Por más tentador que sea para los círculos diplomáticos de América Latina y Washington ver estas autocracias como problemas irresolubles que deben dejarse en paz o, peor aún, esperar que su solución solo llegue cuando las cosas toquen fondo, eso sería un gran error. Basta observar la situación actual de Haití para darse cuenta de que la inestabilidad política siempre puede empeorar. La región sufrirá las externalidades negativas de esta descomposición, incluida una mayor inestabilidad e inseguridad, durante décadas. Creer que estas situaciones se van a solucionar de algún modo sin intervención externa es una ilusión en su forma más tóxica y autodestructiva.
Los flujos migratorios descontrolados son probablemente las externalidades más visibles —y controvertidas—. Según algunas estimaciones, aproximadamente el 18% de la población cubana ha abandonado el país en los últimos dos años. Millones de cubanos empobrecidos, en su mayoría en edad activa, pero también niños y ancianos, se ven por las calles desde Mérida, en Yucatán, hasta Miami, en busca de una oportunidad para escapar de la miseria y la opresión.
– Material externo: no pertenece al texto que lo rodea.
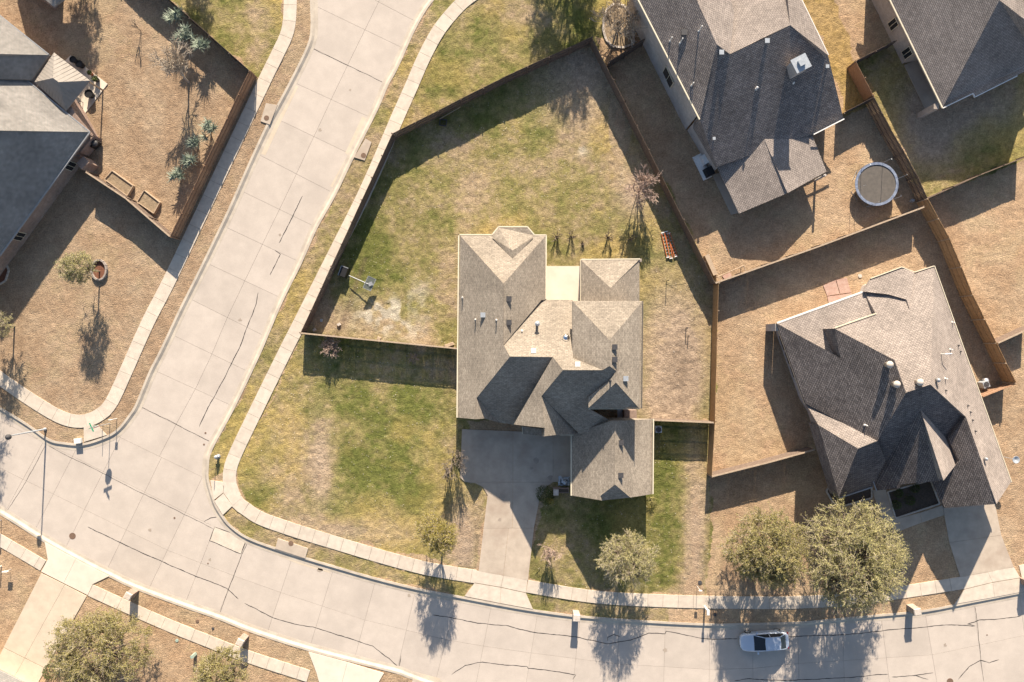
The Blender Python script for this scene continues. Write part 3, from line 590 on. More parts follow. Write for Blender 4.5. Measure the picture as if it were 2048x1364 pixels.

Manuel Orozco, director del Programa de Migración, Remesas y Desarrollo del Diálogo Interamericano en Washington, destaca que abordar de manera temprana el deterioro democrático en otras naciones latinoamericanas es crucial para evitar llegar a “puntos de inflexión” cuando un potencial autócrata logre capturar las instituciones del Estado:
“El llamado declive o retroceso democrático pone en evidencia los retrocesos políticos en muchos países y sirve como advertencia de lo cerca que estamos de vivir en un mundo dirigido por dictadores. Los grupos cívicos en El Salvador, Honduras, Perú, Paraguay, entre otros, necesitan triplicar sus esfuerzos para unirse en un pacto político democrático, de lo contrario la ola dictatorial los consumirá como ha sucedido en Nicaragua y Venezuela”.
En una investigación que se publicará el mes próximo, Orozco ofrece siete recomendaciones de políticas para disuadir a los dictadores de usar el poder blando contra la desinformación para empoderar y fortalecer a las oposiciones. También propone penalizar a Nicaragua por su incumplimiento del Tratado de Libre Comercio de América Central e impulsar la vía legal contra Ortega y Maduro bajo la Convención contra la Tortura y la Corte Interamericana de Derechos Humanos. La diáspora de estas naciones, principalmente en EE.UU., debe ser aceptada como un actor clave para cualquier posible transición, sostiene.
Esas recomendaciones merecen una consideración aún más amplia a la luz del desmantelamiento caprichoso del sistema judicial de México, las reuniones con narcotraficantes de familiares del presidente de Honduras y otras señales preocupantes de retroceso democrático en la región. Si hay una lección que América Latina puede aprender de la catástrofe actual de Venezuela, es que sus semillas se sembraron a plena luz del día.
Pero, sobre todo, es crucial que los pueblos oprimidos de Cuba, Nicaragua y Venezuela sepan que no han sido abandonados a un destino maligno y que los países democráticos de la región seguirán combatiendo los peligros que plantean estos regímenes. En una semana en la que la mayoría de los líderes latinoamericanos están en Nueva York para la Asamblea General de las Naciones Unidas, la situación de estos países debería estar presente en las reuniones y los discursos de todos. Si queremos que la democracia vuelva a florecer en el continente, tenemos que hablar más fuerte, con una sola voz, contra los peligros de la autocracia.